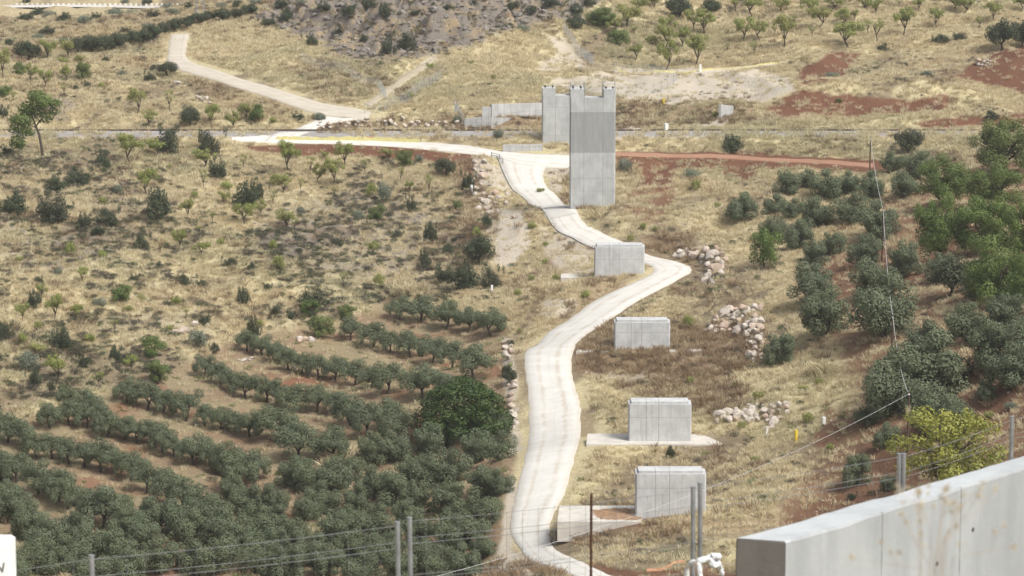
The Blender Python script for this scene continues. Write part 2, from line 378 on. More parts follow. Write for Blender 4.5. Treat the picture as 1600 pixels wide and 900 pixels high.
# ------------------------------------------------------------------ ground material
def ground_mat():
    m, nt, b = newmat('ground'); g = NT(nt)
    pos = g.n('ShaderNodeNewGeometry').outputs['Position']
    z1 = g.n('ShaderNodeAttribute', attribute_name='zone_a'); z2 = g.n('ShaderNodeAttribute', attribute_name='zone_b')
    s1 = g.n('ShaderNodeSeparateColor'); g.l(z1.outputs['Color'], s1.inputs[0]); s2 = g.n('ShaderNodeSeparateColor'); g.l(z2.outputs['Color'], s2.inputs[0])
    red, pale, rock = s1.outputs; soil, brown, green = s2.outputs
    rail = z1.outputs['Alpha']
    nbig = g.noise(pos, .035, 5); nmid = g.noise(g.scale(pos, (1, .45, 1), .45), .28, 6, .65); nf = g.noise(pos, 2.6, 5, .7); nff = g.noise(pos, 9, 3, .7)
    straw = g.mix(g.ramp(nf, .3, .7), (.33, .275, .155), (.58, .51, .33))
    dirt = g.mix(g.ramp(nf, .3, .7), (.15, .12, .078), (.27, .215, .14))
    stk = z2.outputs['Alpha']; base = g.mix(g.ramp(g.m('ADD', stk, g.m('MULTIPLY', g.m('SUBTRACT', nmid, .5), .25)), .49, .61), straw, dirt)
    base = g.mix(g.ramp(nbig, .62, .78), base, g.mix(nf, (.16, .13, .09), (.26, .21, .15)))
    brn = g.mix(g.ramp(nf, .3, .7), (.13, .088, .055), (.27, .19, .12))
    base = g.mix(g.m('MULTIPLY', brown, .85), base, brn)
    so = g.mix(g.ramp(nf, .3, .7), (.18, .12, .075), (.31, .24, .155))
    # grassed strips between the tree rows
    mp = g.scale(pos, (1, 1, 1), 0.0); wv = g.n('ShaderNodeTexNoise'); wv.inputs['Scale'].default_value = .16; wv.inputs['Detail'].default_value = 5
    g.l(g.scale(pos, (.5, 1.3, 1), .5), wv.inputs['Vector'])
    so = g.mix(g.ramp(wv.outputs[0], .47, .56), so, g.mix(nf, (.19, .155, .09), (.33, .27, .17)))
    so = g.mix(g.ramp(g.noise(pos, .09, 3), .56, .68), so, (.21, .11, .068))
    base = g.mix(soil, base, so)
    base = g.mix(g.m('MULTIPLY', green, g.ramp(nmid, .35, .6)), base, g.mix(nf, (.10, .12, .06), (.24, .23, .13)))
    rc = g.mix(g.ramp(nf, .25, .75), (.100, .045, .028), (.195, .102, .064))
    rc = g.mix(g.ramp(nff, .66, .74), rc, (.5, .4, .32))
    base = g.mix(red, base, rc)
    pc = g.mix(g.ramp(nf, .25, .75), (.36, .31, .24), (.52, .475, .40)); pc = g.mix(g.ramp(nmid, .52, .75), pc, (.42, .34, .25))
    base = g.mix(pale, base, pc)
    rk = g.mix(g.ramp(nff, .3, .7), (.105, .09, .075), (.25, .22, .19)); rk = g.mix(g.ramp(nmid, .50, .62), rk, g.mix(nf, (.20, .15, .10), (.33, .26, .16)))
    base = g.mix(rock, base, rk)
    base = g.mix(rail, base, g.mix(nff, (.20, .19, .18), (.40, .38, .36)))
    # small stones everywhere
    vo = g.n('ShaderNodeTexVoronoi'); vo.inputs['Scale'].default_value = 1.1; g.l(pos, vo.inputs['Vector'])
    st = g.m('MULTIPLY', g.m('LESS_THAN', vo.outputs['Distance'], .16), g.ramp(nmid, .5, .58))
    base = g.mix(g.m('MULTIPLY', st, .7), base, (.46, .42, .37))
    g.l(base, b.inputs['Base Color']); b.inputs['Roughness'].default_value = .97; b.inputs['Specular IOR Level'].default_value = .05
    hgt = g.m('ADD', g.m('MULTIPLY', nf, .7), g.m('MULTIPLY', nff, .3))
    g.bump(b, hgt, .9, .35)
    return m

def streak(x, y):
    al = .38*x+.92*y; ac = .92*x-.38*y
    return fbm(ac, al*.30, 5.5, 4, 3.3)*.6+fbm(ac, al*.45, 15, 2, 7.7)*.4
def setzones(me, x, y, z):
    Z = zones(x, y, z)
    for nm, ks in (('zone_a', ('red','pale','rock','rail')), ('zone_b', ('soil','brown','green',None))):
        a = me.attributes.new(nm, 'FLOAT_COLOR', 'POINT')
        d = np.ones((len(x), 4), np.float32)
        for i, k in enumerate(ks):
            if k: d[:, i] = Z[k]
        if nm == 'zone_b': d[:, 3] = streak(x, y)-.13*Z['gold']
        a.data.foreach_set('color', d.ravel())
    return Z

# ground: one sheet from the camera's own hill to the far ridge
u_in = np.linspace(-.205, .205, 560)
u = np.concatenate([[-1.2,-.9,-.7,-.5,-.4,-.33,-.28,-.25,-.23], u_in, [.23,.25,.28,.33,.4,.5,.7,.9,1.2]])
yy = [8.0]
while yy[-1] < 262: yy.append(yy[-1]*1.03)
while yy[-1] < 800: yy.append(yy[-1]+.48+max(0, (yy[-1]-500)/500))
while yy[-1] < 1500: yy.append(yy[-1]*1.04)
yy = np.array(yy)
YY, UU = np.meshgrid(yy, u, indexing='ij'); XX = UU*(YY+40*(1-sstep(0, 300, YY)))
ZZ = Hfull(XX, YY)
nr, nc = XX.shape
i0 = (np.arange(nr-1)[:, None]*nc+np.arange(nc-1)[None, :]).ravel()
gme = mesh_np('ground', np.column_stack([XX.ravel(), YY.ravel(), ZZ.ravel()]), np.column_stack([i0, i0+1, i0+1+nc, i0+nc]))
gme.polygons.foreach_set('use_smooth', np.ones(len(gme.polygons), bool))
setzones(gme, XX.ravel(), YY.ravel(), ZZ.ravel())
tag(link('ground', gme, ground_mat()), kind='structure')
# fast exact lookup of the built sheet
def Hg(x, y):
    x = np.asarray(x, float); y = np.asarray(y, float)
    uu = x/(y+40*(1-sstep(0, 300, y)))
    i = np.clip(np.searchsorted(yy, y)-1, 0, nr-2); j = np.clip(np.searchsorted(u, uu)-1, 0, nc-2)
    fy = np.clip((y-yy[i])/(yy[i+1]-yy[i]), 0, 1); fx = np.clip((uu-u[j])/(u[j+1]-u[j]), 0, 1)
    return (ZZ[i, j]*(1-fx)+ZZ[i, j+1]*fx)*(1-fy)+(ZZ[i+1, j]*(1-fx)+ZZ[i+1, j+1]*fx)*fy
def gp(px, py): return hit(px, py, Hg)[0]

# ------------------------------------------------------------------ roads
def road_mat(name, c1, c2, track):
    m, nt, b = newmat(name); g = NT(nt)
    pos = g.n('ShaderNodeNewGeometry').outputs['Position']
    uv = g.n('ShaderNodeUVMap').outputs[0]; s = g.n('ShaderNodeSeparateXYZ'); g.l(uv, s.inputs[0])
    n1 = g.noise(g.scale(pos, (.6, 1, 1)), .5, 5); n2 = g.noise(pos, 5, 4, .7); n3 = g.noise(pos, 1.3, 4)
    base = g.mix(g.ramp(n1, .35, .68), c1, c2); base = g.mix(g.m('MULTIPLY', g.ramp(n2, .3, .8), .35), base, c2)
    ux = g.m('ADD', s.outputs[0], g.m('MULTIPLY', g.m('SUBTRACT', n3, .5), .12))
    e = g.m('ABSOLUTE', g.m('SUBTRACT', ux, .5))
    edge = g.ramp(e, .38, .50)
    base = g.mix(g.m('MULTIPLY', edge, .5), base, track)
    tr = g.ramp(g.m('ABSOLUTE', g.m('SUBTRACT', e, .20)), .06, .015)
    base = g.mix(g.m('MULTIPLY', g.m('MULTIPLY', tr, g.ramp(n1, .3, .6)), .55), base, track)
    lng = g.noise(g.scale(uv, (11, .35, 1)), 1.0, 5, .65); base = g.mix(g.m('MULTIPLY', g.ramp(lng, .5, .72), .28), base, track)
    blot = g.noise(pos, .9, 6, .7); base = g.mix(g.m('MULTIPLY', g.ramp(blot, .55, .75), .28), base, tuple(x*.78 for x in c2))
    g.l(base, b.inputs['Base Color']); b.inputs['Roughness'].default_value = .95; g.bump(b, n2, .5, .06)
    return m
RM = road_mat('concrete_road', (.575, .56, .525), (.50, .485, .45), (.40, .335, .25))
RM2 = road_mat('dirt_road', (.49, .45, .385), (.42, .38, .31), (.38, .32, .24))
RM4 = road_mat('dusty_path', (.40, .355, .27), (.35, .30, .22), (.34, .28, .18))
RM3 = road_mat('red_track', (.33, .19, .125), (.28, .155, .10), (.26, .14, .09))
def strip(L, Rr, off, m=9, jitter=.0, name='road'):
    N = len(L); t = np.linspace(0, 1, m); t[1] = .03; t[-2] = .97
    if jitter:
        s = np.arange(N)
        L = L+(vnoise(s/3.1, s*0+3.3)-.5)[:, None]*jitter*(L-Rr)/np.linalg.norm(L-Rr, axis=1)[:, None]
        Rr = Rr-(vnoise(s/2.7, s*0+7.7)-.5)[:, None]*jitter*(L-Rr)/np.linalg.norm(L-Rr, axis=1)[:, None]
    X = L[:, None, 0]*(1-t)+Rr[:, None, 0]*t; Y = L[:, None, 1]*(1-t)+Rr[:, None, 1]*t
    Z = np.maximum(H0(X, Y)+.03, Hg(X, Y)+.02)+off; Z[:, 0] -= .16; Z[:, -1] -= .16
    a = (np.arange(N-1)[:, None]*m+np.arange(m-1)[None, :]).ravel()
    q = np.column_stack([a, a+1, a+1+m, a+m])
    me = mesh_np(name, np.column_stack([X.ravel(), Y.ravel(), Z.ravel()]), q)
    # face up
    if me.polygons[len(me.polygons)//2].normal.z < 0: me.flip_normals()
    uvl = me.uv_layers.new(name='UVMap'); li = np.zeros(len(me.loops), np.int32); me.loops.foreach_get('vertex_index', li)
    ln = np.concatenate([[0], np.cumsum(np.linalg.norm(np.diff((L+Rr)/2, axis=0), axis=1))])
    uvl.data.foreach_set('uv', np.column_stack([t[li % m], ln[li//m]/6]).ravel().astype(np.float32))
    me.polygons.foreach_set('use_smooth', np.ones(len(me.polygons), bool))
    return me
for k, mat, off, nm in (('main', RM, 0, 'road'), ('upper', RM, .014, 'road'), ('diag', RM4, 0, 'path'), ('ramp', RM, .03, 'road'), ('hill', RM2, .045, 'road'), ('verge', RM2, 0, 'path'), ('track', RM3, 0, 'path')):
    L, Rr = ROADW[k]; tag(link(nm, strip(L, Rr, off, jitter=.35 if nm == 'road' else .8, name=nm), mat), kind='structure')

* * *

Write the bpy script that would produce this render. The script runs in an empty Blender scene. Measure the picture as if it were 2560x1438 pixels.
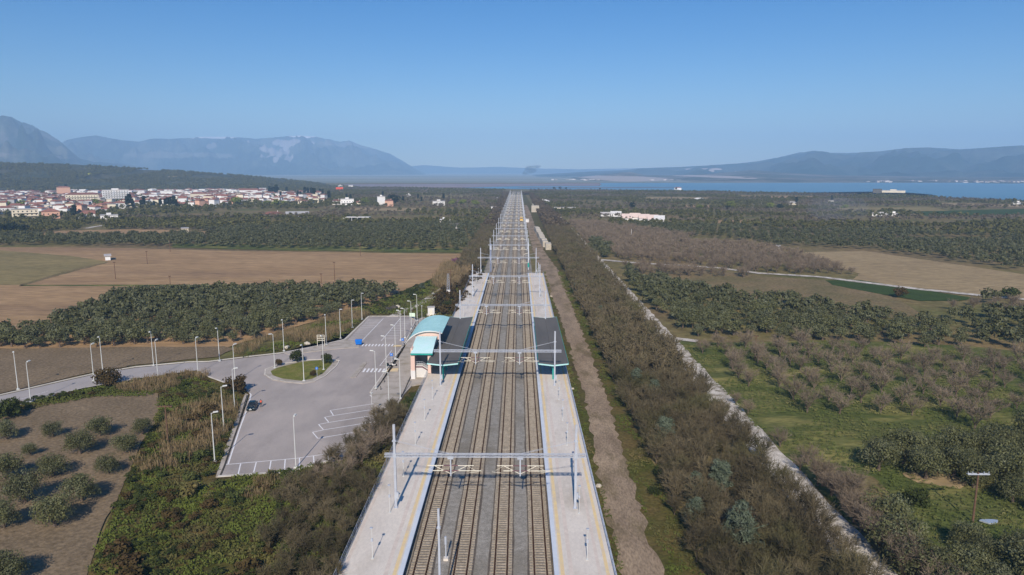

==

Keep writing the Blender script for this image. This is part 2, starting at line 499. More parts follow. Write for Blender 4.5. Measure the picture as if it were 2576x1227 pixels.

## Stated task
Report only the number of lines in the listing that contain the word "were".

## Answer below
2